The Faith for Action Coalition includes current and former leaders from 15 churches and religious groups throughout the state. Victory Missionary Baptist Church Pastor Robert Fowler, who appeared at a health care reform rally earlier this month with Sen. Harry Reid (D-Nev.) to frame the argument for reform in moral terms, is one of the coalition’s co-chairs.

“The fact that a person does not have education, does not have financial resources, does not make that person any less valuable,” Fowler said. “Our concern is this: that sometimes, it takes the most blessed of us to reach the rest of us, so that we can all be blessed.”

Rabbi Yochoved Mintz of the Valley Outreach Synagogue said religious traditions and scriptures have taught that people in society have a responsibility to care for one another’s health and physical needs long before the current debate over health care reform began. How a society attends to those needs, however, is something that its citizens and leaders must figure out, she said.

“The Jewish tradition demands that everybody have access to health care. Everyone,” Mintz said. “But it does not demand a specific form of delivering that health care. … The fact that 46 million Americans don’t have health insurance is, from the Jewish point of view, an intolerable dereliction of duty.”

Imam Mujahid Ramada of the Masjid As-Sabur (As-Sabur Mosque) said members of his faith recently completed Ramadan, when they fast during the daylight hours every day for a month. During that time, Ramada said, he gained a better perspective of the struggles faced by those who have no food – a situation he likened to those who have no health care.

He called the existence of individuals without health insurance “a terrible injustice for anyone of faith.”

“We invite everyone to think about how the uninsured feel, then make an effort in good faith and good conscience to stand up for what is right,” Ramada said.

Though the coalition has the support of the Nevada Democratic Party, during their remarks and questions afterward, the religious leaders repeatedly stressed that they view the issue of health care in moral terms.

“This is a moral issue for us,” Ramada said. “This is not a political issue. We would be doing this even if there were no proposal from President (Barack) Obama for reform. But because this is the bully pulpit issue for the country right now, it gives us an opportunity to have our concerns heard.”

Clark County Republican spokesman Ron Futrell said discussion about health care reform should also include other moral issues.

"I think liberty is a moral issue, and this health care plan, as proposed, severely restricts personal liberties," Futrell said.

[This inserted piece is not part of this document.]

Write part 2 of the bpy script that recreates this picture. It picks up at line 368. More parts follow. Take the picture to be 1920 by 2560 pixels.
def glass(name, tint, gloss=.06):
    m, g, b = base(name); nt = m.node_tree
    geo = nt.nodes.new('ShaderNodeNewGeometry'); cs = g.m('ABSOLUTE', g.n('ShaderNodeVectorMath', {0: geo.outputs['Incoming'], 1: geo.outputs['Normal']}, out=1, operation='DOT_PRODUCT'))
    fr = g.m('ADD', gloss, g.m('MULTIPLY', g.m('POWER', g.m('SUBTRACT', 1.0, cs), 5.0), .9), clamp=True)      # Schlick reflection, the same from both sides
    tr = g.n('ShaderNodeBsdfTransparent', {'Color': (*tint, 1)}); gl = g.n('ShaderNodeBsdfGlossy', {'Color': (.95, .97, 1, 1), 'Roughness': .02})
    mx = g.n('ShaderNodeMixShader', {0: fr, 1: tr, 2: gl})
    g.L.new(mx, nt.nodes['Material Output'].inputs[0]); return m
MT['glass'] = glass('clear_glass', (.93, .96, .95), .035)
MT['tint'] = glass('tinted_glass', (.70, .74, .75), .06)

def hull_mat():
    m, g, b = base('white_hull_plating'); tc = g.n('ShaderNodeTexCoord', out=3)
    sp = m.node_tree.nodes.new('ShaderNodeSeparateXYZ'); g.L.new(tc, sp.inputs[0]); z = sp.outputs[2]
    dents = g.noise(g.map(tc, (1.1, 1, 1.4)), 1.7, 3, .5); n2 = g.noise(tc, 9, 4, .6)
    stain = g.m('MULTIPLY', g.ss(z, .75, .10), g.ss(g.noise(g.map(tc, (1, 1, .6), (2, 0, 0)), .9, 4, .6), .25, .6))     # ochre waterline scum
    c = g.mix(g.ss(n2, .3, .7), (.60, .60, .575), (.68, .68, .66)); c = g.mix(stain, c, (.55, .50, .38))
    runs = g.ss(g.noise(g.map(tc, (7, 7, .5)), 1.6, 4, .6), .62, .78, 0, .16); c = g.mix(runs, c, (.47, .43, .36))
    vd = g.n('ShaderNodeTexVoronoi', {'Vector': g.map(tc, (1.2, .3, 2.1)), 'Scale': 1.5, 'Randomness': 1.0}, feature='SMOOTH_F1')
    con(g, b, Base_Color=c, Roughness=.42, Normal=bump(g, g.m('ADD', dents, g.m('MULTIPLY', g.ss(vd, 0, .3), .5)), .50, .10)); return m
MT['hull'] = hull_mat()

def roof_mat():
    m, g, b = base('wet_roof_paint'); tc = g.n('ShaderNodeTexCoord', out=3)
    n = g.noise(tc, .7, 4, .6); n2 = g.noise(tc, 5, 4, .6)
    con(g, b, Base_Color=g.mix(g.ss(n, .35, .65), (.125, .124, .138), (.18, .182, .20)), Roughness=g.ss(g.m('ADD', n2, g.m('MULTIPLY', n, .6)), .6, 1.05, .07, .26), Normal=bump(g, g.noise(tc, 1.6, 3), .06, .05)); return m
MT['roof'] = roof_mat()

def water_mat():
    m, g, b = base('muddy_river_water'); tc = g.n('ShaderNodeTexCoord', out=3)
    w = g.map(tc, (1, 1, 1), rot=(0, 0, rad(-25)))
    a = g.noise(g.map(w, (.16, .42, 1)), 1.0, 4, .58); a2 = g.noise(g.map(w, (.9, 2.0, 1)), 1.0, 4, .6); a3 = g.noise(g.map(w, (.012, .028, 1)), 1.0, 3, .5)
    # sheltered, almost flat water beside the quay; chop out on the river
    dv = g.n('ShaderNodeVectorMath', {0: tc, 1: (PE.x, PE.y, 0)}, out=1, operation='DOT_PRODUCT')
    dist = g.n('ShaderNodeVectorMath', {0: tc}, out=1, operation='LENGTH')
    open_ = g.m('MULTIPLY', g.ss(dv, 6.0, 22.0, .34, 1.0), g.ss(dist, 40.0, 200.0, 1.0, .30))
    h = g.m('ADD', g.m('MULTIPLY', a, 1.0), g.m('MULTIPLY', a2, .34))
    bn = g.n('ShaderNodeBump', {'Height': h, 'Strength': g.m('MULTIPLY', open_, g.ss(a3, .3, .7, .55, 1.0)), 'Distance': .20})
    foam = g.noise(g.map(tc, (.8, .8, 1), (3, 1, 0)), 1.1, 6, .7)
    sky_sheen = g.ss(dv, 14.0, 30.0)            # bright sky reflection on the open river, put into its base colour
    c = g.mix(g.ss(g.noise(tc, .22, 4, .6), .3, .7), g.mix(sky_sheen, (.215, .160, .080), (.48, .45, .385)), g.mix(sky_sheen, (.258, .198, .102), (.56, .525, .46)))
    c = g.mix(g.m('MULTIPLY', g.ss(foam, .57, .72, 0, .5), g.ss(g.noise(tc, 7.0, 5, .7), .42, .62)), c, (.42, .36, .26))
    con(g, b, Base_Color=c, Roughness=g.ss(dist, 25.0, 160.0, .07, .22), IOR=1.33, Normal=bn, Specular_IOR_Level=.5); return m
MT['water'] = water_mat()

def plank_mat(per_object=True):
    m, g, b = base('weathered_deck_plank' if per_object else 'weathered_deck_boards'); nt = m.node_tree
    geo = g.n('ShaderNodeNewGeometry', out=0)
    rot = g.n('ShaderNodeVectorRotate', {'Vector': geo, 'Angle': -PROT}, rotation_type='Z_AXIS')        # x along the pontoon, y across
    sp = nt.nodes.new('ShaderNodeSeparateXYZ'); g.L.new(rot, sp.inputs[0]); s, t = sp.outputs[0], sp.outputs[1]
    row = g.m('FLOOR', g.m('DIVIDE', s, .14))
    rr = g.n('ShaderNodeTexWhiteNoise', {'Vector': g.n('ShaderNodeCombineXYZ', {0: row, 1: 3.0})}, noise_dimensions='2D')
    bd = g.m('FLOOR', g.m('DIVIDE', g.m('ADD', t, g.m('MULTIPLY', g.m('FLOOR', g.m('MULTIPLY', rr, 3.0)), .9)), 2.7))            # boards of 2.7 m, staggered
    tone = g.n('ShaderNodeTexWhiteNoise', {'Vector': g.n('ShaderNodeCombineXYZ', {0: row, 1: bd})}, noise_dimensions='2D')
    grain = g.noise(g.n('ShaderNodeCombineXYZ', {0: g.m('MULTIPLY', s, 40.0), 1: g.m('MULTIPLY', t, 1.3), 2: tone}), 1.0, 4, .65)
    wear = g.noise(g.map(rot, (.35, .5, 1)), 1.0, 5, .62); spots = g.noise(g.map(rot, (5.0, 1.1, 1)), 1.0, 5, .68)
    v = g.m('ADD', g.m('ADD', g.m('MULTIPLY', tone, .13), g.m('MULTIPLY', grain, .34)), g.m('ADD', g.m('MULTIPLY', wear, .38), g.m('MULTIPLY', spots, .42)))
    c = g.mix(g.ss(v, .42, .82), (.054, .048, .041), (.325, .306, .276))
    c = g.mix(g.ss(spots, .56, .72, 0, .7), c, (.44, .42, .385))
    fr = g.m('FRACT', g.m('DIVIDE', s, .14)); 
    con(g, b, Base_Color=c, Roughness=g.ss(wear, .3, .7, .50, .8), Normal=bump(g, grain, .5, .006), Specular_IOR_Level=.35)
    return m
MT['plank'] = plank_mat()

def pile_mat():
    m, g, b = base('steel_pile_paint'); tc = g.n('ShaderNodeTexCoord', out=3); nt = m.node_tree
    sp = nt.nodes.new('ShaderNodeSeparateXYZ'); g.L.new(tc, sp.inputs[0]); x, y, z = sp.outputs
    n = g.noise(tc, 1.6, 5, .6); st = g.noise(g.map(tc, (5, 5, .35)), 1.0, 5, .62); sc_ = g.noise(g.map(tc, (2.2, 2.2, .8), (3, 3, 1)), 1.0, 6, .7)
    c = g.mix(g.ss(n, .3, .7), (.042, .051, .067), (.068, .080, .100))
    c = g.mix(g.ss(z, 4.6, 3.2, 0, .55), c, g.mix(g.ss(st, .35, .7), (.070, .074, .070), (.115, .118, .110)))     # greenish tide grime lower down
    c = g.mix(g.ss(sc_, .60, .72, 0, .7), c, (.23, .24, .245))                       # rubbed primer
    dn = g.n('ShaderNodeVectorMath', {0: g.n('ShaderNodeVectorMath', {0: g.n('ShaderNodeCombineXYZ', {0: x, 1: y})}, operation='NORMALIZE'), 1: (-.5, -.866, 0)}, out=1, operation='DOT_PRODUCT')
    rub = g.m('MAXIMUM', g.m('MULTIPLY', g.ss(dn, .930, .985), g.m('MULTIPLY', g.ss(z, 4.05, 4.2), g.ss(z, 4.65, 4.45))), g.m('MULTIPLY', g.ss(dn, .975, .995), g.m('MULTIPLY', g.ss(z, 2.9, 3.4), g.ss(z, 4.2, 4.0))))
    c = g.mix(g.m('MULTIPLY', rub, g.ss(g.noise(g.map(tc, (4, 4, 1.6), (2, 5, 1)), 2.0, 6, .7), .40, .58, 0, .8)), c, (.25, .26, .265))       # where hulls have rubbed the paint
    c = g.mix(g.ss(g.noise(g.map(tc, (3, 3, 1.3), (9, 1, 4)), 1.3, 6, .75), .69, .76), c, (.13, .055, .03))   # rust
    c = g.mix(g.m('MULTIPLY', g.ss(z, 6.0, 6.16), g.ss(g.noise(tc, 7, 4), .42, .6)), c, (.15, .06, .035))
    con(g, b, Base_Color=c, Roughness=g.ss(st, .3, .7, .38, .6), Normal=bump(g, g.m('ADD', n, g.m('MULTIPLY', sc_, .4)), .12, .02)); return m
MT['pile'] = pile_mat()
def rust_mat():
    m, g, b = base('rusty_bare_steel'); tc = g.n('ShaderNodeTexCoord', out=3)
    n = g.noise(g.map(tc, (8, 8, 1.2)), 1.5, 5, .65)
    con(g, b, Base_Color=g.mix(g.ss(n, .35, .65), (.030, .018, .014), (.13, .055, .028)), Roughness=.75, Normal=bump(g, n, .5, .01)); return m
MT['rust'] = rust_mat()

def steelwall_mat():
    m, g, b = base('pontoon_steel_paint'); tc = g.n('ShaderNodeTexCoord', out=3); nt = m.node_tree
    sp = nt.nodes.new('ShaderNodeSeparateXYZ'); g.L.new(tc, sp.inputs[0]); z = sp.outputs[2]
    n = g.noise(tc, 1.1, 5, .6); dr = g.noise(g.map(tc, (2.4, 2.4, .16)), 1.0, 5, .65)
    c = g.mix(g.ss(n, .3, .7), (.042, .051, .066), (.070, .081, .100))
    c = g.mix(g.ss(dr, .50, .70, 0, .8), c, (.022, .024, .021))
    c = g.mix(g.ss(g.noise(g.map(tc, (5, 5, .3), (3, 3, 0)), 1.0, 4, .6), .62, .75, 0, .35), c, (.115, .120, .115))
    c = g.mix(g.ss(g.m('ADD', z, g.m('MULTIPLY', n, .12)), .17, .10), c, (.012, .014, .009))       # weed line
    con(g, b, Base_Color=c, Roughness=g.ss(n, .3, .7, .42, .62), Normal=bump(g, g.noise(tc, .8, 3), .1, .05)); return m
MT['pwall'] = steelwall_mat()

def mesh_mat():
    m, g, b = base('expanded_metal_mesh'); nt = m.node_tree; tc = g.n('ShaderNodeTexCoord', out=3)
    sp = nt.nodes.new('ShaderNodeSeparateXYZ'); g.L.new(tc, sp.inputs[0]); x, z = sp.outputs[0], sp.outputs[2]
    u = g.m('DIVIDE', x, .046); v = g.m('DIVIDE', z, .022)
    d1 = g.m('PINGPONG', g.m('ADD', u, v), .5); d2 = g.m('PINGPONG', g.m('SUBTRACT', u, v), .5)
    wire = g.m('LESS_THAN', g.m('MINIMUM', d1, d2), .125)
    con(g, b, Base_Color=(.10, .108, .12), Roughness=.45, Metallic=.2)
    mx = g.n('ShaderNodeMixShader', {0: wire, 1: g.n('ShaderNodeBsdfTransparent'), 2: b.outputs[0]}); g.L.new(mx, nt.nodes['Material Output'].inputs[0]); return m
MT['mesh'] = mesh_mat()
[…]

While leery of what he called a government takeover of health care, Futrell said Republicans are not philosophically opposed to the concept of health care reform. He said the party has floated other proposals -- including tort reform and interstate insurance policy sales -- that would achieve the goals of improving health care without government intervention.

"Are Republicans against health care reform? Absolutely not," Futrell said. "But there are things that can be done to make it more economical, to make it more accessible, without a total government takeover."

He also dismissed accusations that Republicans have engaged in fear-mongering, arguing that issues such as the so-called "death panels" and providing health insurance for illegal immigrants were in draft versions of the Democrats' health care reform proposal, and only removed or altered after Republicans raised concerns about them.

"Any time conservatives and Republicans have brought up an issue that has been labeled by the media as fear-mongering, the bills have been changed to remove those issues," Futrell said.

Mintz said she recognized that there are conflicting viewpoints on health care reform - likely even within the congregations of the leaders participating in the coalition - but called on all sides to keep the dialogue respectful.

“The fear-mongering that has intervened in the national debate has deflected from the need for reform,” she said. “That has to go. We have to be civil; we have to be polite.”